§ **Work to complete**
Keep to the lines from the line containing "Model this scene" through the line containing "F, CX, CY, EYE": copy them exactly and leave every picture out.

§ **Data for this exercise**
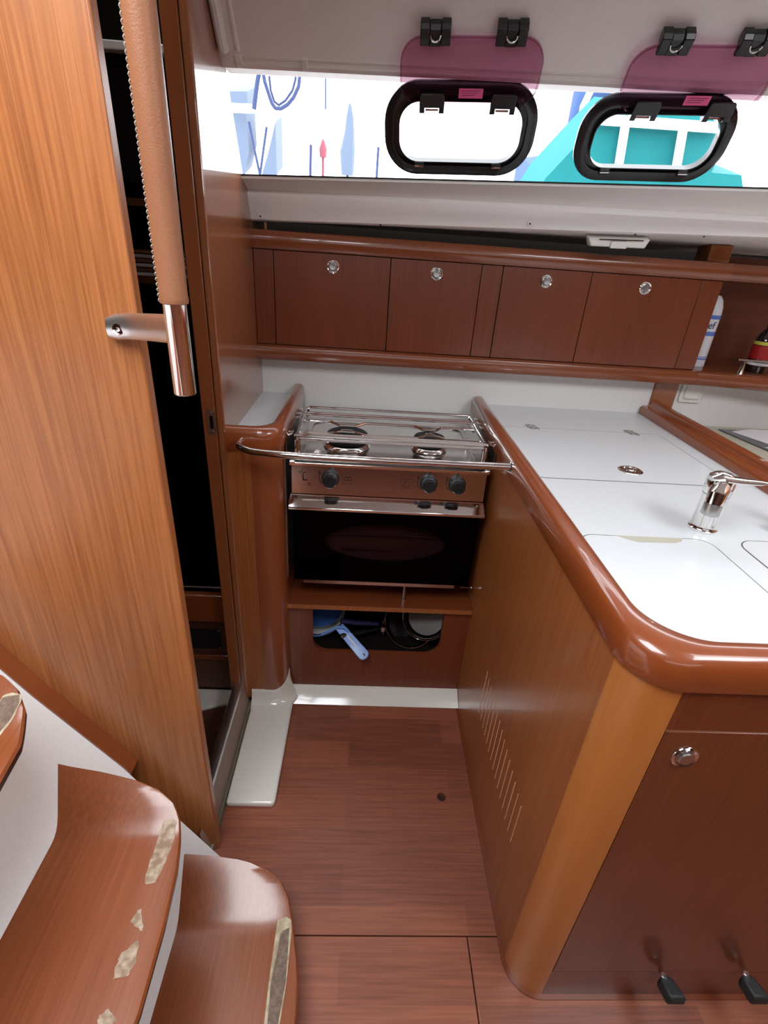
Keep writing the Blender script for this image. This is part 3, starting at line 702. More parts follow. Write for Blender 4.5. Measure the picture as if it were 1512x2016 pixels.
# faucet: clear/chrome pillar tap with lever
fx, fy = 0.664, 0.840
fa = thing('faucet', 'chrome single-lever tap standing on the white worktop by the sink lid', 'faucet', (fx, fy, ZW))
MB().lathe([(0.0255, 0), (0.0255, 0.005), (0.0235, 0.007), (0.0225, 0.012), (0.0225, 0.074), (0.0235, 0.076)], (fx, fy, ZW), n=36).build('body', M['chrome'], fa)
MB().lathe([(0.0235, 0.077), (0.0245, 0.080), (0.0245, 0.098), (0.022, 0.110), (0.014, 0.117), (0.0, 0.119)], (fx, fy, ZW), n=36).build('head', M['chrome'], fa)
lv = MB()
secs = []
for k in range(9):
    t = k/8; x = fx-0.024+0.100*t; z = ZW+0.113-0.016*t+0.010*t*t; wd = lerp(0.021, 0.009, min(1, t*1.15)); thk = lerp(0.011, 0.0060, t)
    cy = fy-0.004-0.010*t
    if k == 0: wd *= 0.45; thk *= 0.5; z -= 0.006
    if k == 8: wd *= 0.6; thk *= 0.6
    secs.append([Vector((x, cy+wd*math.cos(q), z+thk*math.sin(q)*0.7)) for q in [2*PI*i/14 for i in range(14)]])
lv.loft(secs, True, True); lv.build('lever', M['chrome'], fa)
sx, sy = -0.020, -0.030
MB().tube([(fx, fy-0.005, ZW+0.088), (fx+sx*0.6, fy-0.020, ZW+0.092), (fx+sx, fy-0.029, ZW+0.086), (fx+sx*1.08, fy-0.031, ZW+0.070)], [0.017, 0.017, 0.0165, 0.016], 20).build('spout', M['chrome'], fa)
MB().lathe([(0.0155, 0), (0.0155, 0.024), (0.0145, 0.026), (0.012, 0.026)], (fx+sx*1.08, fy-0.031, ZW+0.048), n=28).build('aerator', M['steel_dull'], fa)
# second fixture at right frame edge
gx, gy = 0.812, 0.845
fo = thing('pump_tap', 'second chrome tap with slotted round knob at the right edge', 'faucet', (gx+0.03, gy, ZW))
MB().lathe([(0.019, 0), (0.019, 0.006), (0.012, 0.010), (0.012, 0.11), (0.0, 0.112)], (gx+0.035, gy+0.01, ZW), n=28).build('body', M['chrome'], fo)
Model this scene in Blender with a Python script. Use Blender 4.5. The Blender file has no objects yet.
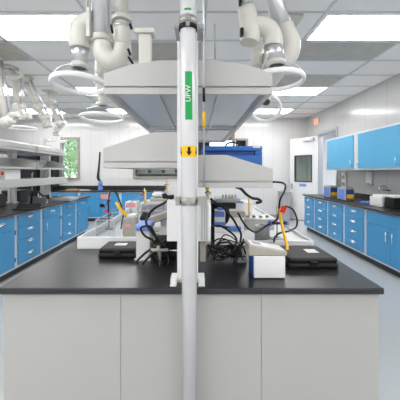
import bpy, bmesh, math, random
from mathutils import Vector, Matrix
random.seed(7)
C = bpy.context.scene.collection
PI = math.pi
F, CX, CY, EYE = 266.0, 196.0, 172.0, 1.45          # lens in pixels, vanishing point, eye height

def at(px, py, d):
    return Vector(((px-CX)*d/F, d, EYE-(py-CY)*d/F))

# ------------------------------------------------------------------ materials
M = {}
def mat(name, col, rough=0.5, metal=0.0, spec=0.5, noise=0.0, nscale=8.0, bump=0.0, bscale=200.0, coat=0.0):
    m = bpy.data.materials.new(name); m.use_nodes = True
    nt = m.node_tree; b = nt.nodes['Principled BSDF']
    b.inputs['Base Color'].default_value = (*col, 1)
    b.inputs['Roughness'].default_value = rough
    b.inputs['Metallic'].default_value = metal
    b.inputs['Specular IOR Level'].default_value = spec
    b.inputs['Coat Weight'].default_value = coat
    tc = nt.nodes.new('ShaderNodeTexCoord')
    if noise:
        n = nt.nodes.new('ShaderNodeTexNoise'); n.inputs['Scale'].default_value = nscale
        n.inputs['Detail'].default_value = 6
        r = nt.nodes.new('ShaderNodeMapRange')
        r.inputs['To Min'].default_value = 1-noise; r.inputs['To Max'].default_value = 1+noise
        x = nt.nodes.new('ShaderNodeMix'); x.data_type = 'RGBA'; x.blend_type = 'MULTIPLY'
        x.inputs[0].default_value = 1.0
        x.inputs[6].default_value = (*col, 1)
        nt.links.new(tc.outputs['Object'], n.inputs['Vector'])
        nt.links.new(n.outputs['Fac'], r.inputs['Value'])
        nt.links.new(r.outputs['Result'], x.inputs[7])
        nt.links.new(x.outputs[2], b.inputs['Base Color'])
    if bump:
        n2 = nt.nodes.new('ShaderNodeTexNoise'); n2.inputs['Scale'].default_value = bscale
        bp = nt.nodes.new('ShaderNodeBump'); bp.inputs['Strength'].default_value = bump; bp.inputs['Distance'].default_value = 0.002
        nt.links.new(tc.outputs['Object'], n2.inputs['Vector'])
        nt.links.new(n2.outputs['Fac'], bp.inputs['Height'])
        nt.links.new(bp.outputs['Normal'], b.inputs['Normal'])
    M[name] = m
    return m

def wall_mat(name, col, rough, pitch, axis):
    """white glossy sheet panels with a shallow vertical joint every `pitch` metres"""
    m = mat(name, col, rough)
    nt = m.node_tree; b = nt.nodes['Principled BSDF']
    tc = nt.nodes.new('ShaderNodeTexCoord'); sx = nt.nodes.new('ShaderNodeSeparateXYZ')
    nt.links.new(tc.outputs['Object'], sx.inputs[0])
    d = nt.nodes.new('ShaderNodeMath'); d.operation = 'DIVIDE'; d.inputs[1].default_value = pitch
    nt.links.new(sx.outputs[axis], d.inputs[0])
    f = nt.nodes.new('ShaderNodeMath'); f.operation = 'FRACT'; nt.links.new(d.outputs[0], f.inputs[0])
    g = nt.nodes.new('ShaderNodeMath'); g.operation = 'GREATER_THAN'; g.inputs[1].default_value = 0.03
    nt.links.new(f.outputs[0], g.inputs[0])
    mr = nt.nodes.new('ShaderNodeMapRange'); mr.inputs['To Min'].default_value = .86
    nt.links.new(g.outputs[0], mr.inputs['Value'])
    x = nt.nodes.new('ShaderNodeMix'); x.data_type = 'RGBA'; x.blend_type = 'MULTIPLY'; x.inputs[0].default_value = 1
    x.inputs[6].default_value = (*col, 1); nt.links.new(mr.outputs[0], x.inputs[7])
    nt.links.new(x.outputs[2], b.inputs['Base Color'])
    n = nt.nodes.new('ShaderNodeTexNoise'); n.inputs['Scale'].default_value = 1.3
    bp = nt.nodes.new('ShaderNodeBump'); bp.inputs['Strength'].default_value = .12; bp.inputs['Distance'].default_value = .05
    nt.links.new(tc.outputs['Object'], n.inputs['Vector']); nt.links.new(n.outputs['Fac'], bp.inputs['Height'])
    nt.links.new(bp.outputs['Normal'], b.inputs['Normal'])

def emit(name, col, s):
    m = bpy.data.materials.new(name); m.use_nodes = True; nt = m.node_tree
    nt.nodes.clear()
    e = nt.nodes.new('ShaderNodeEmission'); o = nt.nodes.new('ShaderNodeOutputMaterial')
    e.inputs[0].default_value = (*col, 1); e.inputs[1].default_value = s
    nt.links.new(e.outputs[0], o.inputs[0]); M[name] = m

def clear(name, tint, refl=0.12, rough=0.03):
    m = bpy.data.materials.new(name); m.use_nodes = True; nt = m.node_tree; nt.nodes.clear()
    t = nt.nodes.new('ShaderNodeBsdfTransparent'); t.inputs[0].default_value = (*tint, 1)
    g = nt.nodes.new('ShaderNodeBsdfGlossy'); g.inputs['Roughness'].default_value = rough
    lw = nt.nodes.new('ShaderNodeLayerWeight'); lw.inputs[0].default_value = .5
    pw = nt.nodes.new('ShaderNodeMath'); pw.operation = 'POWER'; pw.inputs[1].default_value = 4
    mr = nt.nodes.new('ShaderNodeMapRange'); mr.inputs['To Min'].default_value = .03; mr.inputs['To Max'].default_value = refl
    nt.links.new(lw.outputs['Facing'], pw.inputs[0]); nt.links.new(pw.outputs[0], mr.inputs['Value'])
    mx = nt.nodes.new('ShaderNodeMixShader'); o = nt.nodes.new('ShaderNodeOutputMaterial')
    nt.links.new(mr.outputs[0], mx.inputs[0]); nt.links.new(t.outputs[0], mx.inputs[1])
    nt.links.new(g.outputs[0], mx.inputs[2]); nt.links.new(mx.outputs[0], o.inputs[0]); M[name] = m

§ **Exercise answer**
Model this scene in Blender with a Python script. Use Blender 4.5. The Blender file has no objects yet.
import bpy, bmesh, math, random
from mathutils import Vector, Matrix
random.seed(7)
C = bpy.context.scene.collection
PI = math.pi
F, CX, CY, EYE = 266.0, 196.0, 172.0, 1.45          # lens in pixels, vanishing point, eye height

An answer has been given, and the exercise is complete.